In none of those jsfiddles you have posted is get_menu an async function.

function get_menu() {
  let url = "https://api3.go4webdev.org/main/std";
  fetch(url)
    .then(response => response.json())
    .then(data => {
      sessionStorage.setItem('main', JSON.stringify(data));
    });
}

There is no return specified in that function, so undefined is returned, so this is not going to work.

undefined.then(() ... 

The example I posted with async/await in post #3, should work. Do you have a fiddle with that approach?

Still not working the first time. No eggs

load_menu should be an async function too.

const load_menu = async () => {
  try {
    const response = await fetch('https://api3.go4webdev.org/main/std')
    const data = await response.json()
    sessionStorage.setItem('main', JSON.stringify(data));
  } catch (err) {
    console.error(err)
  }
}

I have to go to work now, so won’t be about for a bit.

I think this work now. I have a sessionStore.clear() to ensure that it really works. Commenting this line reduce the flickering a lot (loading from sessionStore instead)

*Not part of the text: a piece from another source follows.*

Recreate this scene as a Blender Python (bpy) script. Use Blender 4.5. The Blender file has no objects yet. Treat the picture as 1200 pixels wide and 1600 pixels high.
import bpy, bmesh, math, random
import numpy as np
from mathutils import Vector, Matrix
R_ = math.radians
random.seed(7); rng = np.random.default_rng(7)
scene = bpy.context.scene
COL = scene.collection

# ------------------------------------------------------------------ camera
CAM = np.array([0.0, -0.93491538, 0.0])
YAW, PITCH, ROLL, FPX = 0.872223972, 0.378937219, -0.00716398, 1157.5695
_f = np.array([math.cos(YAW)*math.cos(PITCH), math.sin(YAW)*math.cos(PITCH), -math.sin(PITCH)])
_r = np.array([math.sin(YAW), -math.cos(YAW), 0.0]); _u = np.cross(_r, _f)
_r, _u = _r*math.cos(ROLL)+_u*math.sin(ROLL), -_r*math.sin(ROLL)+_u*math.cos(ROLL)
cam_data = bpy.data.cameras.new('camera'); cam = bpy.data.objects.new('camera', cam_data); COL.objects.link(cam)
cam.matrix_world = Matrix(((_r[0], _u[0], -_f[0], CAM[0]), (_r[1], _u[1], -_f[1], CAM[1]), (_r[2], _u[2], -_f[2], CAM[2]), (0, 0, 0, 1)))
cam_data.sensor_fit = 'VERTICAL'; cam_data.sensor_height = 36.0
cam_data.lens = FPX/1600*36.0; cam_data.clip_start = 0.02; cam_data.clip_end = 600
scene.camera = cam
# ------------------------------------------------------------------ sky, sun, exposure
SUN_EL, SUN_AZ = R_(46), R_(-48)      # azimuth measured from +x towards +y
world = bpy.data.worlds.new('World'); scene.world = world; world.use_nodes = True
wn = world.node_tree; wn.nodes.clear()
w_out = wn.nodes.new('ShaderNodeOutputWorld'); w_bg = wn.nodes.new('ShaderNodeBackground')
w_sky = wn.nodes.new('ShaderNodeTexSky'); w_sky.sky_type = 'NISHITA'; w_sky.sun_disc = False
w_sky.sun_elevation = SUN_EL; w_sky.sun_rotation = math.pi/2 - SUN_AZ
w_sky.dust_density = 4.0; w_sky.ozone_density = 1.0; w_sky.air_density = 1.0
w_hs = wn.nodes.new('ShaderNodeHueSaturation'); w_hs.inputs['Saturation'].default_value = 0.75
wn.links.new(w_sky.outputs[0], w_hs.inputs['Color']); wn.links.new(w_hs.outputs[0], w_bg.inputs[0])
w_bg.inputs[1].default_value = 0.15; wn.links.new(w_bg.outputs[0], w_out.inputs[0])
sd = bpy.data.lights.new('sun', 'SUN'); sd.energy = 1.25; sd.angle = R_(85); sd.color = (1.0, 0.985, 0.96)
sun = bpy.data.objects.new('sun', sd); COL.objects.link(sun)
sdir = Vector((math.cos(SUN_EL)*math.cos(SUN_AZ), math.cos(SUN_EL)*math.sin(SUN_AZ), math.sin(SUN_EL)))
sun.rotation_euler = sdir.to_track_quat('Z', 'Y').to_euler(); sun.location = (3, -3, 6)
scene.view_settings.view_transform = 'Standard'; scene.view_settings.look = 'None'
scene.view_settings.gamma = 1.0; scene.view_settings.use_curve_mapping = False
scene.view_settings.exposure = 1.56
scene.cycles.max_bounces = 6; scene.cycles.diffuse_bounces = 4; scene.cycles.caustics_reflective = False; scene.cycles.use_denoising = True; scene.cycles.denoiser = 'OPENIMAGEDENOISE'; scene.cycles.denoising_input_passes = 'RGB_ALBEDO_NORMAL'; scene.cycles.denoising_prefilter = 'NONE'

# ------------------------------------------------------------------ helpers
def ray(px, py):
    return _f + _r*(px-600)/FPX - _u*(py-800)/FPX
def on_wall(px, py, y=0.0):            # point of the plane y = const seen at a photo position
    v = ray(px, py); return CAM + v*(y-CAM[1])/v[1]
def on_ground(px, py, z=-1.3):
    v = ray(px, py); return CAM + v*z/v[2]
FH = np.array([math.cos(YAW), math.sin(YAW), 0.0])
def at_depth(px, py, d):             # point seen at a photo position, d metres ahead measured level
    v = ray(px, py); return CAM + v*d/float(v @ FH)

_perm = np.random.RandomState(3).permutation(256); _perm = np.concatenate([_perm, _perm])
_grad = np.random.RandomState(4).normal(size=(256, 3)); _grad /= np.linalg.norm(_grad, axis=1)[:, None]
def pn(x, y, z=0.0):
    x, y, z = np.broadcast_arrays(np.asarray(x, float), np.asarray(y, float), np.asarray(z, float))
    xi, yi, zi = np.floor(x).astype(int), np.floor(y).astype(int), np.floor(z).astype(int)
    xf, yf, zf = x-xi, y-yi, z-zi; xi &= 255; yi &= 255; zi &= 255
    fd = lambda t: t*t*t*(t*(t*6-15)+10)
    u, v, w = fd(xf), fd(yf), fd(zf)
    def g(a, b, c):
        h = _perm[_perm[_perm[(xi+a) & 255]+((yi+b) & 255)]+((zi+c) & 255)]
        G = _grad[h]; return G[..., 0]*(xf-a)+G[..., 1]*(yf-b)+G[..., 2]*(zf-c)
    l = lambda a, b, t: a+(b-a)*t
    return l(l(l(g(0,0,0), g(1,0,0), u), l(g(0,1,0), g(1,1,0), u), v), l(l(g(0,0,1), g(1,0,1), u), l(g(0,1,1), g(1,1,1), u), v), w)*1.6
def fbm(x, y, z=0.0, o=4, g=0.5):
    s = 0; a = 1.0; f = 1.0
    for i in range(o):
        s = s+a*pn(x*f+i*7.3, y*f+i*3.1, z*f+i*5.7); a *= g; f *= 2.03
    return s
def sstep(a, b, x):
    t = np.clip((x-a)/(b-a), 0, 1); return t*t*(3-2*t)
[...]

Thank You indeed for your patience!

Updated jsfiddle (API changed): https://jsfiddle.net/wz1qjybu/

I was having a bit of a play with your jsfiddle @sibertius

Actually couldn’t figure out why sessionStorage wasn’t working until I spotted.

sessionStorage.clear() //to ensure that it work (remove)

I tested your code using vscode and liveserver, and ran into a problem. It seems to me checking for the length on sessionStorage could potentially be problematic. In the case of liveserver it adds its own entry to sessionStorage, so in my tests the check against length told me I had a stored menu, when I didn’t.

If you can guarantee no other scripts in your page are going to use sessionStorage, then fine. Otherwise it might be safer to actually check for the ‘main’ property instead.

Just for your consideration

const load_menu = async () => {
  try {
    const response = await fetch('https://api3.go4webdev.org/menu/std')
    const menu = await response.json()

    sessionStorage.setItem('main', JSON.stringify(menu))
    return menu // Why not return the menu?
  } catch (err) {
    console.error(err)
  }
}

const get_menu = async () => {
  // start by trying to get the menu from storage
  const storedMenu = sessionStorage.getItem('main')

  // if storedMenu is null 
  // ? assign to menu the returned menu from load_menu()
  // : otherwise assign the parsed storedMenu
  const menu = (storedMenu === null)
    ? await load_menu()
    : JSON.parse(storedMenu)

  fillmenu(menu)
}

I agree. Should fix this! Thanks for your feedback.